We started our brainstorming process by reviewing the user interviews we had conducted, summarizing and synthesizing our insights, and determining what potential problems we could derive from those interviews.
We first started by having a 5-minute silent brainstorming session, where we wrote down as many problems we could think of based on this primer, without considerations for whether or not we could derive solutions for said problems. For this silent brainstorming session, we used the sticky notes feature on Figma to organize our thoughts into specific areas.
Then, we came together as a group to discuss and build off of each other's ideas in order to derive a more narrowed picture of what large problems our product could resolve. During this first discussion, we drew major themes from our user interviews and sticky notes and used that to organize our succeeding brainstorming of potential solutions within those categories.
An example of sketch drawings in our brainstorming session
Brainstorming potential problems to address
From there, we moved on to another 5-minute silent brainstorming session where we tried to come up with as many solutions as possible to the above problems. Like before, we then came back together to discuss and critique each other’s ideas as well as come up with sketches for the ideas that we had presented. Similar to our problem brainstorming, we made a concerted effort to be as creative as possible with potential solutions to the identified problems.
Brainstorming potential solutions to the above problems, building on solutions
After further discussion, we organized our potential solutions by a few different factors, including how well they addressed pain points, the feasibility of implementation, their ability to be implemented by software/under the scope of this course’s goals, and accessibility to the population. This was helpful in ruling out solutions as infeasible for the purposes of this project while finding others to be more feasible.
This brainstorming process was extremely insightful and helpful, as it allowed us to observe each other’s headspace in relation to our project, and creatively collaborate in a way that allowed us to build off of each other's energy.
This is a mockup demonstrating a user choosing a meal based on their available ingredients and checking their inventory from scanned receipts.
Eliminates considerable time spent manually logging ingredients if that is a current activity the user engages in.
Eliminates time and resources spent trying to choose a meal to create by having an accurate catalog of ingredients.
Has applications in monitoring food recalls, expiration dates, and other natural progressions of the technology to build it into a fully-comprehensive solution.
Low technology competence barriers, both in scanning ingredients and in navigating the application.
Difficult technical implementation of receipt scanning + ensuring it works extremely consistently.
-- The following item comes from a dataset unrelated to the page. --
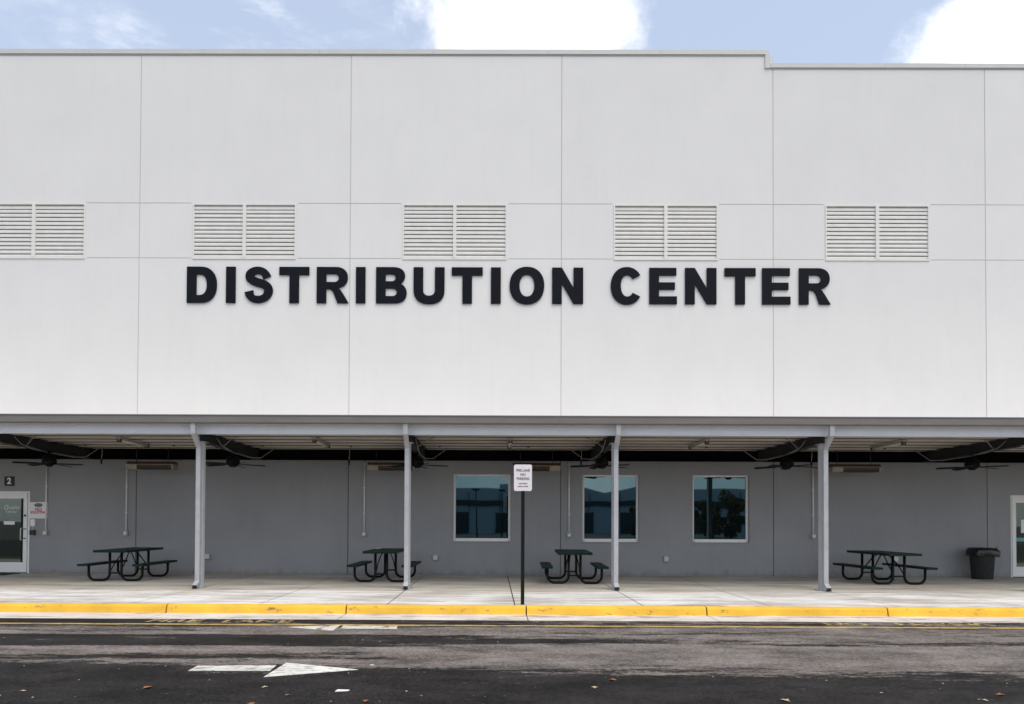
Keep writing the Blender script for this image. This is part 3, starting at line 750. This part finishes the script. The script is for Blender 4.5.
tag(b.obj('napkin', 'leafpale', None, (-4.80, -1.15, .756)), 'small pale folded napkin on the table behind second post', 'napkin')

# ------------------------------------------------------------------ trash can
t = thing('trash_can', 'dark grey round trash can with black bag by the right door', 'trash can', (11.17, -.45, 0)); t.scale = (1, 1, 1.08)
b = MB(); rr = [(.235, 0), (.245, .02), (.285, .62), (.30, .66), (.30, .70), (.31, .70), (.31, .73), (.29, .73)]
seg = 36
prev = None; rings = []
for r_, z in rr: rings.append([b.bm.verts.new((r_*math.cos(2*math.pi*k/seg), r_*math.sin(2*math.pi*k/seg), z)) for k in range(seg)])
for a, c in zip(rings, rings[1:]):
    for k in range(seg): f = b.bm.faces.new((a[k], a[(k+1) % seg], c[(k+1) % seg], c[k])); f.smooth = True
b.bm.faces.new(rings[0][::-1]); b.bm.faces.new(rings[-1])
b.obj('can_body', 'bin', t)
for s in (-1, 1):
    b = MB(); b.tube([(s*.29, -.07, .60), (s*.345, -.06, .60), (s*.345, .06, .60), (s*.29, .07, .60)], .016, 8); b.obj('handle', 'bin', t)
rn = random.Random(3); b = MB(); rings = []
wv = [rn.random() for _ in range(48)]
for j, (r_, z) in enumerate([(.27, .70), (.30, .765), (.318, .76), (.33, .70), (.335, .63), (.33, .60)]):
    ring = []
    for k in range(48):
        a = 2*math.pi*k/48; q = .5+.5*math.sin(a*9+2*math.sin(a*3)); d = (j > 2)*(q*.025+wv[k]*.012)
        low = (j > 3)*(math.sin(a*5+1)*.03+wv[k]*.03)
        if abs(a-R(320)) < .35 and j > 2: d += .05
        ring.append(b.bm.verts.new(((r_+d)*math.cos(a), (r_+d)*math.sin(a), z-low)))
    rings.append(ring)
for a, c in zip(rings, rings[1:]):
    for k in range(48): f = b.bm.faces.new((a[k], a[(k+1) % 48], c[(k+1) % 48], c[k])); f.smooth = True
b.bm.faces.new([b.bm.verts.new((.27*math.cos(2*math.pi*k/24), .27*math.sin(2*math.pi*k/24), .705)) for k in range(24)])
b.obj('bag', 'bag', t)
b = MB(); b.tube([(.22, -.24, .76), (.27, -.27, .73), (.31, -.20, .77), (.30, -.12, .775)], .022, 8); b.obj('tie_strap', 'leafpale', t)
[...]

Identifying how you parse those details into data the app can use for determining meals.
Implementation difficulties with removing spent ingredients. Deviation from estimates versus waste that occurs during cooking. Creates manual work for suer that we are attempting to eliminate.
Could be inaccessible to individuals without cameras of a high-enough quality to properly scan receipts.
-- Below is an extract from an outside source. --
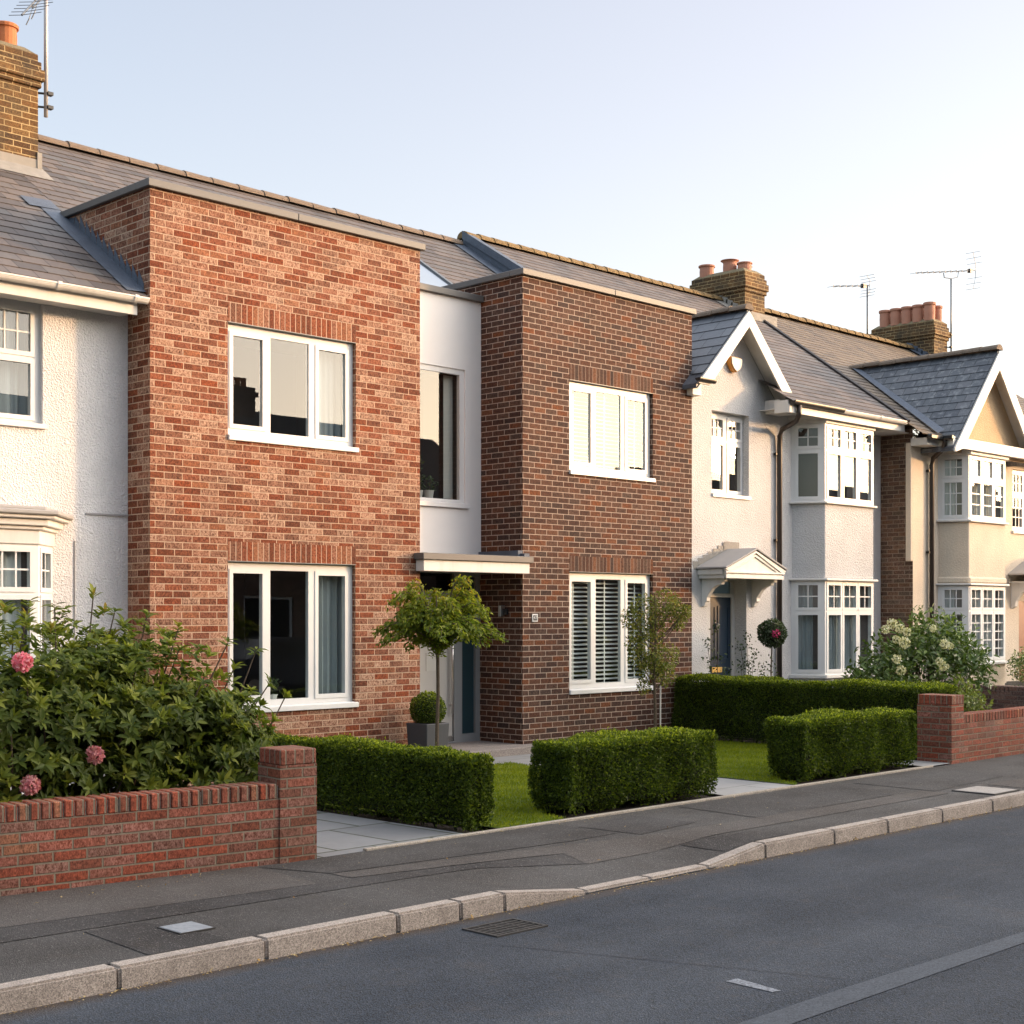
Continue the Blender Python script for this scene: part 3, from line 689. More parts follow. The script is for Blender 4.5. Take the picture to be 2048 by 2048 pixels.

This is a mockup of an app demonstrating how a user would distribute cooking costs among individuals and send them the payment request.
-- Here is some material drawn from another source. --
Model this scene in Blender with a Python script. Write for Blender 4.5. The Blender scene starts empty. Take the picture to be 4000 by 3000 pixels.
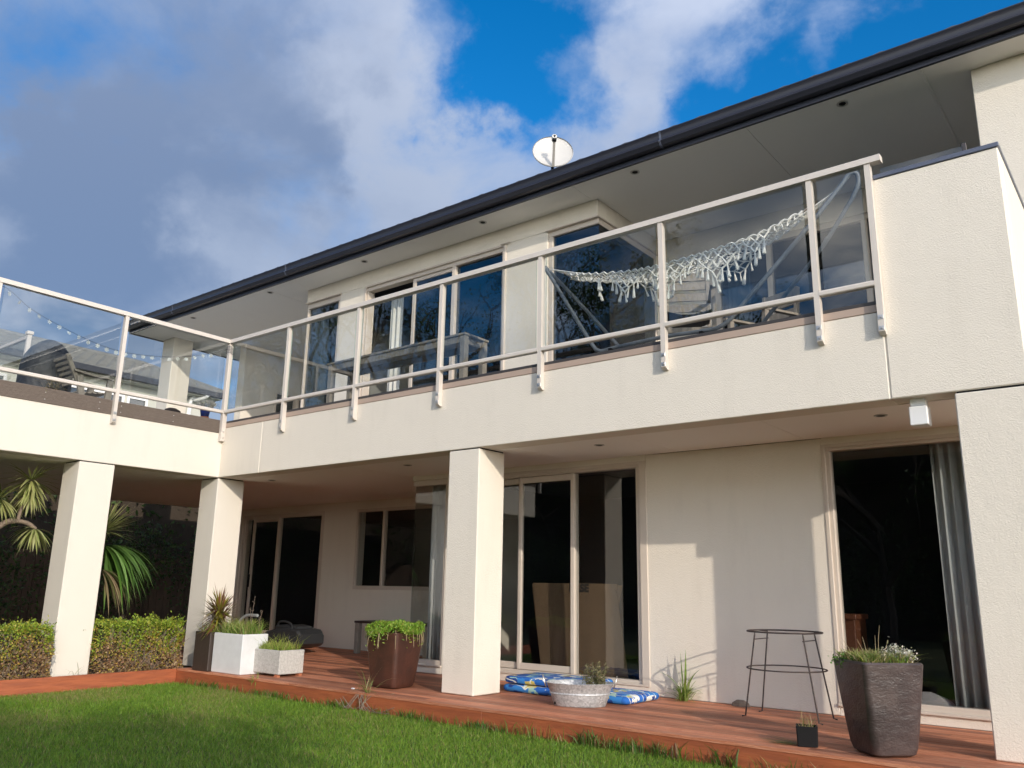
import bpy, math, random
import numpy as np
from mathutils import Matrix, Vector
rnd = random.Random(7)
nrg = np.random.default_rng(11)
sc = bpy.context.scene
COL = sc.collection
R = math.radians

# ------------------------------------------------------------------ camera
cam = bpy.data.cameras.new('camera')
cam_o = bpy.data.objects.new('camera', cam); COL.objects.link(cam_o)
cam.sensor_width = 36.0; cam.lens = 29.248; cam.clip_end = 2000.0
_r = Vector((0.7853942, 0.6187608, 0.0170585)); _u = Vector((0.1346194, -0.1976417, 0.9709868)); _f = Vector((-0.6041801, 0.7603110, 0.2385239))
cam_o.matrix_world = Matrix(((_r.x, _u.x, -_f.x, 10.1054), (_r.y, _u.y, -_f.y, -6.3598), (_r.z, _u.z, -_f.z, 1.0081), (0, 0, 0, 1)))
sc.camera = cam_o

# ------------------------------------------------------------------ light, sky, exposure
SUN = Vector((1.87, -1.0, 0.70)).normalized()
sun_el = math.asin(SUN.z); sun_az = math.atan2(SUN.x, SUN.y)
sl = bpy.data.lights.new('sun', 'SUN'); sl.energy = 2.0; sl.angle = R(0.55); sl.color = (1.0, 0.89, 0.75)
so = bpy.data.objects.new('sun', sl); COL.objects.link(so)
so.rotation_euler = (-SUN).to_track_quat('-Z', 'Y').to_euler(); so.location = (20, -12, 12)

world = bpy.data.worlds.new('World'); sc.world = world; world.use_nodes = True
nt = world.node_tree; nt.nodes.clear()
def wn(t, **k):
    n = nt.nodes.new(t)
    for a, b in k.items(): setattr(n, a, b)
    return n
def wl(a, b): nt.links.new(a, b)
def wmath(op, a, b=None, c=None, clamp=False):
    n = wn('ShaderNodeMath', operation=op, use_clamp=clamp)
    for i, v in enumerate((a, b, c)):
        if v is None: continue
        if isinstance(v, (int, float)): n.inputs[i].default_value = v
        else: wl(v, n.inputs[i])
    return n.outputs[0]
wo = wn('ShaderNodeOutputWorld'); bg = wn('ShaderNodeBackground'); bg.inputs['Strength'].default_value = 0.15
wl(bg.outputs[0], wo.inputs['Surface'])
sky = wn('ShaderNodeTexSky', sky_type='NISHITA'); sky.sun_disc = False
sky.sun_elevation = sun_el; sky.sun_rotation = sun_az; sky.altitude = 50; sky.air_density = 1.0; sky.dust_density = 0.0; sky.ozone_density = 4.0
hsv = wn('ShaderNodeHueSaturation'); hsv.inputs['Saturation'].default_value = 1.30; hsv.inputs['Value'].default_value = 0.84
wl(sky.outputs[0], hsv.inputs['Color'])
tc = wn('ShaderNodeTexCoord'); D = tc.outputs['Generated']
sep = wn('ShaderNodeSeparateXYZ'); wl(D, sep.inputs[0])
zc = wmath('MAXIMUM', sep.outputs['Z'], 0.0)
inv = wmath('DIVIDE', 1.0, wmath('ADD', zc, 0.35))
pv = wn('ShaderNodeVectorMath', operation='SCALE'); wl(D, pv.inputs[0]); wl(inv, pv.inputs['Scale'])
def wnoise(scale, detail, rough, dist, off):
    mp = wn('ShaderNodeVectorMath', operation='ADD'); wl(pv.outputs[0], mp.inputs[0]); mp.inputs[1].default_value = off
    n = wn('ShaderNodeTexNoise'); n.inputs['Scale'].default_value = scale; n.inputs['Detail'].default_value = detail
    n.inputs['Roughness'].default_value = rough; n.inputs['Distortion'].default_value = dist
    wl(mp.outputs[0], n.inputs['Vector']); return n.outputs['Fac']
# cloud banks and gaps of blue: a direction, an angular size in degrees, a weight
banks = [((-0.734, 0.444, 0.513), 36, 0.42), ((-0.6, 0.635, 0.487), 12, 0.1), ((-0.65, 0.502, 0.571), 14, 0.1), ((-0.39, 0.7, 0.598), 9, 0.3), ((-0.451, 0.721, 0.527), 7, 0.3), ((-0.277, 0.758, 0.591), 8, 0.22), ((-0.189, 0.813, 0.551), 6, 0.12), ((-0.254, 0.804, 0.538), 4, 0.1), ((-0.511, 0.618, 0.598), 10, -0.62), ((-0.516, 0.663, 0.543), 7, -0.4), ((-0.364, 0.777, 0.513), 9, -0.25), ((-0.161, 0.845, 0.509), 16, -0.3), ((-0.074, 0.833, 0.548), 9, -0.12), ((-0.864, 0.363, 0.349), 12, 0.34), ((-0.875, 0.307, 0.376), 8, 0.2), ((-0.596, 0.602, 0.532), 7, 0.12), ((-0.806, 0.444, 0.391), 13, 0.26)]
shades = [((-0.793, 0.389, 0.469), 15, 0.42), ((-0.853, 0.306, 0.423), 12, 0.28), ((-0.72, 0.476, 0.505), 9, 0.3), ((-0.851, 0.361, 0.381), 8, 0.2), ((-0.61, 0.536, 0.583), 9, -0.25), ((-0.606, 0.643, 0.467), 7, -0.35), ((-0.764, 0.508, 0.399), 7, -0.3), ((-0.813, 0.252, 0.524), 10, -0.2), ((-0.83, 0.424, 0.362), 6, -0.2)]
wp = wn('ShaderNodeTexNoise'); wp.inputs['Scale'].default_value = 6.5; wp.inputs['Detail'].default_value = 7.0; wp.inputs['Roughness'].default_value = 0.58; wl(D, wp.inputs['Vector'])
ws = wn('ShaderNodeVectorMath', operation='SUBTRACT'); wl(wp.outputs['Color'], ws.inputs[0]); ws.inputs[1].default_value = (0.5, 0.5, 0.5)
wd = wn('ShaderNodeVectorMath', operation='MULTIPLY_ADD'); wl(ws.outputs[0], wd.inputs[0]); wd.inputs[1].default_value = (0.30, 0.30, 0.22); wl(D, wd.inputs[2])
wnm = wn('ShaderNodeVectorMath', operation='NORMALIZE'); wl(wd.outputs[0], wnm.inputs[0]); DW = wnm.outputs[0]
def bankfield(lst):
    acc = None
    for d, a, w in lst:
        dp = wn('ShaderNodeVectorMath', operation='DOT_PRODUCT'); wl(DW, dp.inputs[0]); dp.inputs[1].default_value = Vector(d).normalized()
        mr = wn('ShaderNodeMapRange', interpolation_type='SMOOTHERSTEP'); wl(dp.outputs['Value'], mr.inputs['Value'])
        mr.inputs['From Min'].default_value = math.cos(R(a)); mr.inputs['From Max'].default_value = 1.0
        mr.inputs['To Min'].default_value = 0.0; mr.inputs['To Max'].default_value = w
        acc = mr.outputs[0] if acc is None else wmath('ADD', acc, mr.outputs[0])
    return acc
n1 = wnoise(4.6, 10.0, 0.58, 0.35, (3.1, 0.7, 1.9))
n2 = wnoise(1.7, 4.0, 0.5, 0.2, (7.3, 2.2, 0.4))
low = wmath('MULTIPLY', wmath('POWER', wmath('SUBTRACT', 1.0, zc), 5.0), 0.55)      # more cloud is seen edge on towards the horizon
cov = wmath('ADD', wmath('ADD', wmath('ADD', wmath('MULTIPLY', wmath('SUBTRACT', n1, 0.5), 1.30), wmath('MULTIPLY', wmath('SUBTRACT', n2, 0.5), 0.5)), bankfield(banks)), low)
den = wn('ShaderNodeMapRange', interpolation_type='SMOOTHSTEP'); wl(cov, den.inputs['Value'])
den.inputs['From Min'].default_value = -0.14; den.inputs['From Max'].default_value = 0.74; den.inputs['To Min'].default_value = 0.0; den.inputs['To Max'].default_value = 0.90
n3 = wnoise(3.6, 8.0, 0.55, 0.3, (1.2, 5.5, 3.3))
thick = wn('ShaderNodeMapRange', interpolation_type='SMOOTHSTEP')
wl(wmath('ADD', wmath('ADD', wmath('MULTIPLY', cov, 0.30), wmath('MULTIPLY', wmath('SUBTRACT', n3, 0.5), 1.75)), bankfield(shades)), thick.inputs['Value'])
thick.inputs['From Min'].default_value = -0.30; thick.inputs['From Max'].default_value = 0.80
cm = wn('ShaderNodeMix', data_type='RGBA'); wl(thick.outputs[0], cm.inputs['Factor'])
cm.inputs['A'].default_value = (2.55, 2.90, 3.65, 1); cm.inputs['B'].default_value = (1.20, 1.58, 2.42, 1)
sm = wn('ShaderNodeMix', data_type='RGBA'); wl(den.outputs[0], sm.inputs['Factor']); wl(hsv.outputs[0], sm.inputs['A']); 
# unseen clouds toward the low sun boosted well up, as added fill on walls
sd = wn('ShaderNodeVectorMath', operation='DOT_PRODUCT'); wl(D, sd.inputs[0]); sd.inputs[1].default_value = SUN
fill_gain = wmath('MULTIPLY', wmath('POWER', wmath('MULTIPLY', wmath('ADD', sd.outputs['Value'], 1.0), 0.5), 2.6), 14.5)
warm = wn('ShaderNodeMix', data_type='RGBA', blend_type='MIX'); wl(wmath('MULTIPLY', fill_gain, 0.3, clamp=True), warm.inputs['Factor']); wl(cm.outputs['Result'], warm.inputs['A']); warm.inputs['B'].default_value = (3.2, 2.95, 2.6, 1)
cg = wn('ShaderNodeVectorMath', operation='SCALE'); wl(warm.outputs['Result'], cg.inputs[0]); wl(wmath('ADD', fill_gain, 0.66), cg.inputs['Scale']); wl(cg.outputs[0], sm.inputs['B'])
wl(sm.outputs['Result'], bg.inputs['Color'])

vs = sc.view_settings; vs.view_transform = 'Standard'; vs.look = 'None'; vs.exposure = 0.67; vs.gamma = 1.0; vs.use_curve_mapping = False
cy = sc.cycles
cy.use_denoising = True; cy.max_bounces = 10; cy.diffuse_bounces = 6; cy.glossy_bounces = 4; cy.transparent_max_bounces = 24; cy.transmission_bounces = 6
cy.sample_clamp_indirect = 6.0; cy.caustics_reflective = False; cy.caustics_refractive = False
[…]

Straightforward technical implementation and UI that individuals are familiar with, as a result of payment app adoption (Venmo, CashApp, Zelle).
Creates concrete receipt of costs and resources, which serves as an underlying use case for operational management.
Distributing costs for an item/activity has a lot of tangential applications that users may find applicable for other use cases outside of our current thinking.
Niche use case that is worked around using current tools. Not definitive whether the decrease in time spent distributing costs/work or lost costs/work is made up by using this application. I.e. pain point isn’t properly solved.
To support users, we would need to implement some system of conflict mediation so that individuals are actually receiving compensation. If a key pain point is not being properly compensated, an application that just sends a message, with no real enforcement / encouragement, doesn’t solve the problem.
This is vice versa for individuals on the cooking end and holds individuals accountable for transparent calculations.
Recipe Discovery App: This is a mockup of the app, demonstrating how a user would open the app, swipe through different recipes, choose ones, and be able to make that recipe.
Straightforward UI that is easy to navigate and is familiar to most users. Easy implementation of text-to-speak for accessibility purposes.
Filtering adds another organic layer of focused content discovery. Fundamentally solves the cost and time constraints of students discovering recipes.
Straightforward collection of telemetry data to test assumptions of whether we are solving identified pain points.
Unclear at what point (if ever) passive use can translate to having memorized/internalized a certain recipe in a way that is less time-consuming than existing methods.
Unclear whether short-form content can successfully capture the necessary information needed to navigate someone through the cooking process for a meal.
Go-to-market would require a critical mass of content producers so individuals can find recipes based on any given food category, time, or cost constraint.